バローズは長年にわたってパイレーツの有望な投手として注目されてきた1人であり、今季は新人ながら96イニングを投げ、2勝4敗、防御率3.94、97三振とまずまずの成績を残した。2023年にトミー・ジョン手術を受け、メジャーデビューは2024年のシーズン終盤まで延期されたが、チェンジアップを武器に好投を見せ、他球団がトレードでの獲得を狙うほどの存在となった。

パイレーツは今オフ、先発投手の層の厚さを生かし、トレードによる打線強化を目指してきた。
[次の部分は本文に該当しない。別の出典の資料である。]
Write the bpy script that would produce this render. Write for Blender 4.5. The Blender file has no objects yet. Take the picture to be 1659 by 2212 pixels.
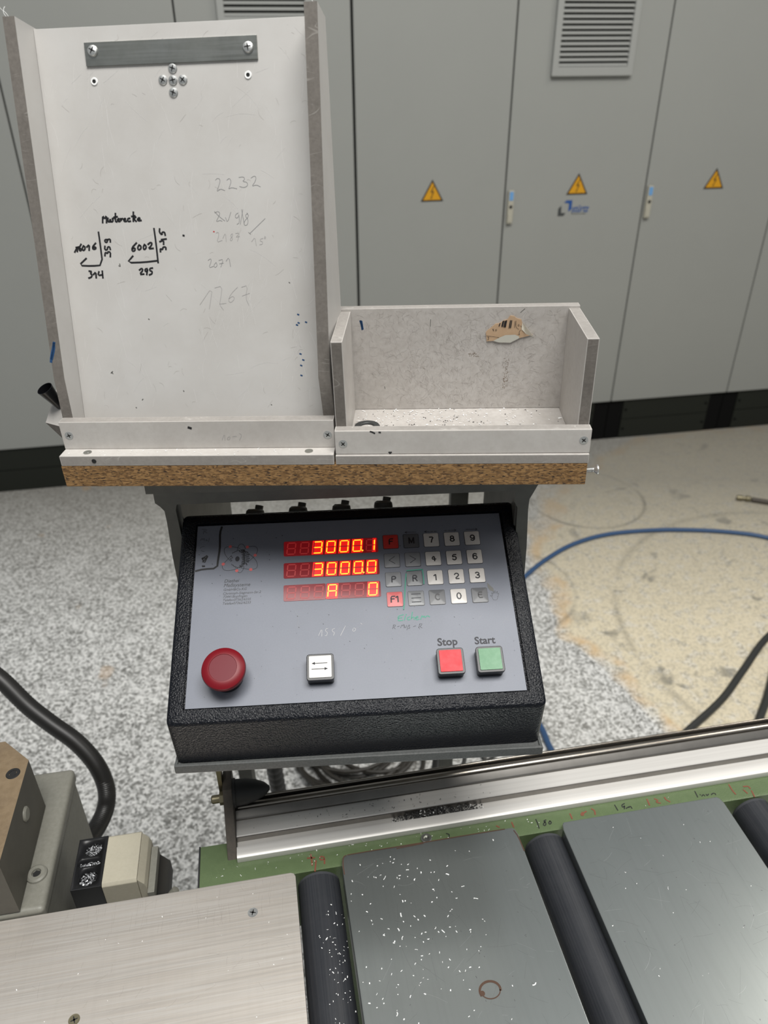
import bpy, bmesh, math, random
from mathutils import Vector, Matrix
random.seed(7)
C = bpy.context.scene.collection
SC = bpy.context.scene
# ------------------------------------------------------------------ camera
cd = bpy.data.cameras.new('camera'); cam = bpy.data.objects.new('camera', cd); C.objects.link(cam)
right = Vector((0.99997, -0.0042, -0.00696)); down = Vector((-0.00813, -0.51708, -0.8559)); fwd = Vector((0.0, 0.85592, -0.5171))
cam.matrix_world = Matrix.Translation((0, 0, 1.6)) @ Matrix((right, -down, -fwd)).transposed().to_4x4()
cd.sensor_fit = 'VERTICAL'; cd.sensor_height = 36.0; cd.sensor_width = 27.0
cd.lens = 1613.92 / 2212 * 36.0
cd.clip_start = 0.02; cd.clip_end = 60
cd.dof.use_dof = True; cd.dof.focus_distance = 0.72; cd.dof.aperture_fstop = 7.0
SC.camera = cam
# ------------------------------------------------------------------ world, lights, exposure
w = bpy.data.worlds.new('hall_light'); SC.world = w; w.use_nodes = True
w.node_tree.nodes['Background'].inputs[0].default_value = (0.90, 0.96, 1.0, 1)
w.node_tree.nodes['Background'].inputs[1].default_value = 0.22
def area(name, loc, target, size, sy, power, col):
    l = bpy.data.lights.new(name, 'AREA'); l.shape = 'RECTANGLE'; l.size = size; l.size_y = sy; l.energy = power; l.color = col
    o = bpy.data.objects.new(name, l); C.objects.link(o); o.location = loc
    o.rotation_euler = (Vector(target) - Vector(loc)).to_track_quat('-Z', 'Y').to_euler()
    return o
area('hall_skylight', (0.35, -0.40, 4.5), (0.1, 0.9, 0.6), 2.4, 1.4, 178, (1.0, 0.985, 0.95))
area('hall_lamp_right', (2.6, 1.4, 4.2), (0.8, 1.4, 0.5), 1.6, 0.5, 36, (1.0, 0.95, 0.87))
SC.view_settings.view_transform = 'Standard'; SC.view_settings.look = 'None'
SC.view_settings.gamma = 1.0; SC.view_settings.use_curve_mapping = False
SC.view_settings.exposure = 0.0
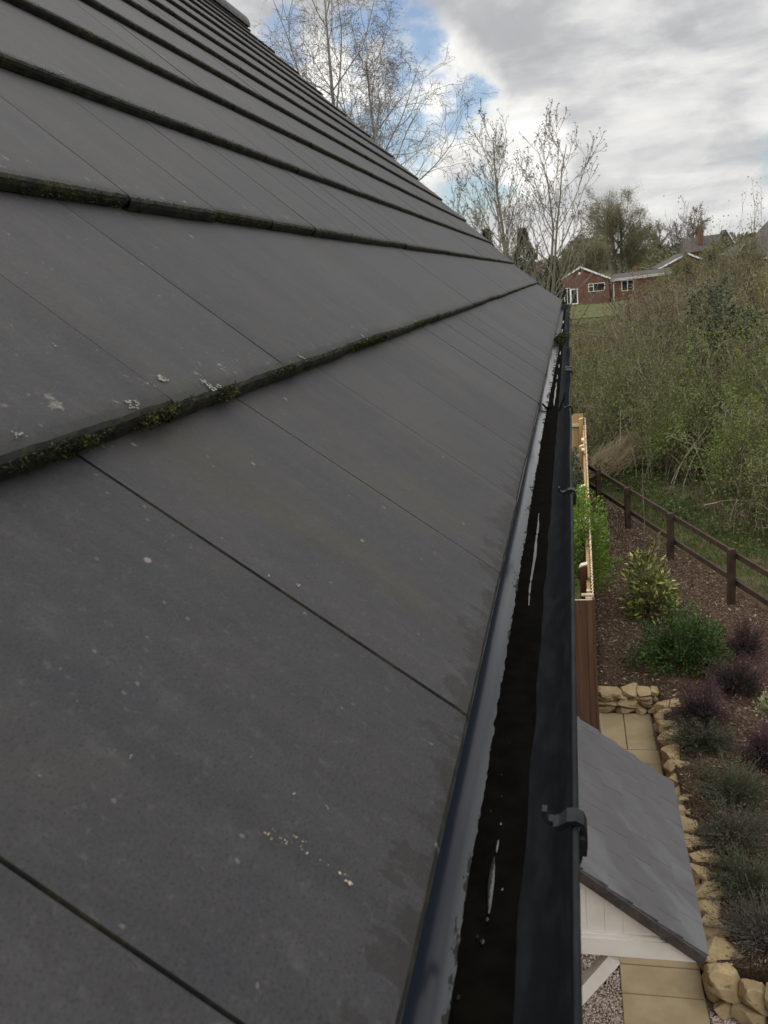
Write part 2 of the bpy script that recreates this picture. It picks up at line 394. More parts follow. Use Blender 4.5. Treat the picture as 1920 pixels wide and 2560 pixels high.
M_MULCH = m_noise('bark mulch bed', (.032, .022, .015), (.082, .056, .039), 30, .95, .08, .9, .02)
def f_ground(g):
    o = objc(g); n = g.noise(o, .35, 7, .62); n2 = g.noise(o, 9, 5, .7)
    c = g.mix(g.rng(n, .38, .62), (.050, .070, .022), (.085, .062, .036))
    c = g.mix(g.m('MULTIPLY', g.rng(n2, .4, .7), .4), c, (.035, .045, .016))
    out(g, c, .95, .05, n2, .6, .03)
M_GROUND = mat('rough grass ground', f_ground)
M_LAWN = m_noise('lawn', (.060, .066, .028), (.088, .092, .040), .9, .95, .05, .3, .02)
M_DIRT = m_noise('bare earth track', (.040, .042, .018), (.074, .062, .036), 3, .95, .05, .5, .02)

M_BARK = m_noise('grey brown bark', (.125, .112, .085), (.22, .20, .155), 20, .9, .1, .4, .01, (1, 1, .3))
M_BIRCH = m_noise('dark birch twig bark', (.15, .135, .115), (.26, .24, .21), 20, .9, .1, .3, .01)
M_ASHB = m_noise('ash bark', (.16, .145, .11), (.26, .24, .19), 20, .9, .1, .3, .01)
M_BUD = m_leaf('dark ash bud', (.035, .026, .018), (.085, .065, .042), None, .0)
M_CATKIN = m_leaf('birch catkin', (.075, .052, .035), (.13, .10, .055), None, .15)
M_STEM = m_noise('scrub stem bark', (.085, .070, .048), (.20, .17, .125), 9, .9, .1, .3, .01)
M_PALESTEM = m_noise('pale bare stem', (.17, .15, .115), (.28, .25, .20), 9, .9, .1, .3, .01)
M_SCRUBLEAF = m_leaf('olive scrub leaf', (.092, .108, .036), (.215, .228, .084), (.20, .16, .09), .35)
M_GREENLEAF = m_leaf('fresh green scrub leaf', (.078, .116, .028), (.195, .240, .060), None, .35)
M_YELLEAF = m_leaf('yellow green scrub leaf', (.13, .15, .028), (.26, .26, .055), None, .3)
M_BROWNLEAF = m_leaf('dead bramble leaf', (.11, .078, .048), (.25, .18, .11), (.14, .15, .06), .25)
M_IVY = m_leaf('dark ivy leaf', (.018, .030, .012), (.050, .070, .026), None, .12, .4, .4)
M_STRAW = m_leaf('dead straw grass', (.15, .115, .062), (.28, .22, .135), None, .2)
M_WILLOW = m_leaf('budding willow leaf', (.155, .15, .075), (.28, .26, .14), (.17, .14, .09), .35)
M_CONIFER = m_leaf('dark conifer needles', (.022, .036, .022), (.060, .082, .044), None, .05)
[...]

先発投手をトレードで放出するのは今月2度目であり、レッドソックスとのトレードでは右腕ヨハン・オビエドを放出し、強打の有望株ジョスティンソン・ガルシアを獲得している。

バローズを放出したため、パイレーツの開幕ローテーションは以下のようになりそうだ。

  1. ポール・スキーンズ
  2. ミッチ・ケラー
  3. ババ・チャンドラー
  4. ブラクストン・アッシュクラフト
  5. ハンター・バルコ

上記の布陣は、5月に右肘の手術を受けたジャレッド・ジョーンズが開幕に間に合わないことを前提としている。ベン・チェリントンGMはフロリダ州オーランドで行われたウィンターミーティングの際、打線強化のために先発投手のトレードに応じる意向を示していたが、その一方で、先発要員の頭数を確保するために外部からの補強に動く可能性もある。ほかにもトーマス・ハリントン、有望株のアントワン・ケリーとウィルバー・ドテル、今季は先発とリリーフを兼任したカルメン・マジンスキーといった投手がいるものの、計算できるベテランを加えるのは理にかなっていると言えるだろう。

一方、野手の配置については、現時点では以下のようになりそうだ。

捕手:ジョーイ・バート/ヘンリー・デービス
一塁手:スペンサー・ホーウィッツ
二塁手:ブランドン・ラウ
三塁手:ジャレッド・トリオロ
遊撃手:ニック・ゴンザレス/コナー・グリフィン(全体1位の有望株)
左翼手:ジェイク・マンガム/ジョスティンソン・ガルシア
中堅手:オニール・クルーズ
右翼手:ブライアン・レイノルズ

今オフのパイレーツの補強は、これで終わりとはならないだろう。チェリントンGMは野手の層を厚くし、打線の「確実性」を高めることを目指している。ラウの加入により、計算できる打者は増えたが、内野手の層をさらに厚くしていく必要があり、指名打者のスポットで活躍できる強打者の獲得も急務だ。

なお、パイレーツは現在、ロースターの40人枠がフルに埋まっているため、3選手の獲得に伴い、放出したバローズのほかに、枠を2つ空ける必要がある。